BEIJING (Reuters) - Growth in China's factory activity may have pulled back slightly in December, a Reuters poll showed, reinforcing views that the world's second-largest economy could lose some steam at the year end while Beijing is shifting its focus to structural reforms.

China's official manufacturing purchasing managers' index (PMI) likely eased to 51.2 in December, down a touch from November's 51.4, according to the median forecast of 11 economists in the poll.

A reading above 50 indicates expanding activity while one below that level points to a contraction.

A preliminary PMI survey released in the middle of December by HSBC and Markit Economics showed that the factory sector activity grew at the slowest pace in three months due to subdued output.

 

Analysts said lacklustre data for power and steel output in the first 20 days of December also signalled soft demand both at home and abroad.

"Most manufacturers tend to keep their purchase stocks at low levels to hedge against uncertainties, as they can mainly get short-term external orders while domestic demand is not particularly strong," said Nie Wen, an analyst at Hwabao Trust.

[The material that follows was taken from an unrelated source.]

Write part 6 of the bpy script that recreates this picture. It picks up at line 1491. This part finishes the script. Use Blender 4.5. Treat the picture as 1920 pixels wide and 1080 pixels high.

He added that tight liquidity conditions in the money market and rising funding costs in the real economy also crimped investment appetite from domestic firms.

China's money market rates soared late last week to the highest level since a cash crunch in June, as the central bank engineered a tight stance to push banks to improve their asset and liability structure.

The money market squeeze was later eased after the central bank injected cash and fiscal deposits entered the banking system.

But officials and bankers agreed that China's borrowing costs would have a tendency to go upwards in the longer-term, as Beijing moves towards a market-based interest rate regime.

Apart from downside risks in the domestic economy, China is still facing external headwinds, with trade growth in 2013 set to miss the annual target of 8 percent, according to an estimate given by the Commerce Minister Gao Hucheng On Friday.

Economists say the economy is likely to show weaker momentum in the final quarter, after a rebound between July and September, due to slowing credit growth and a fall in restocking demand.

But any slowdown could be modest in December, given still rising prices of cement and other building materials, an indication that infrastructure and property investment remain robust.

The official PMI is weighted more towards bigger and state-owned enterprises and tends to paint a rosier picture than the HSBC/Markit private survey, which focuses more on smaller firms and those in the private sector.

The official PMI figures will be released on Wednesday, January 1 at 9:00 am (0100 GMT). The final HSBC/Markit PMI is due on Jan 2 at 9:45 am.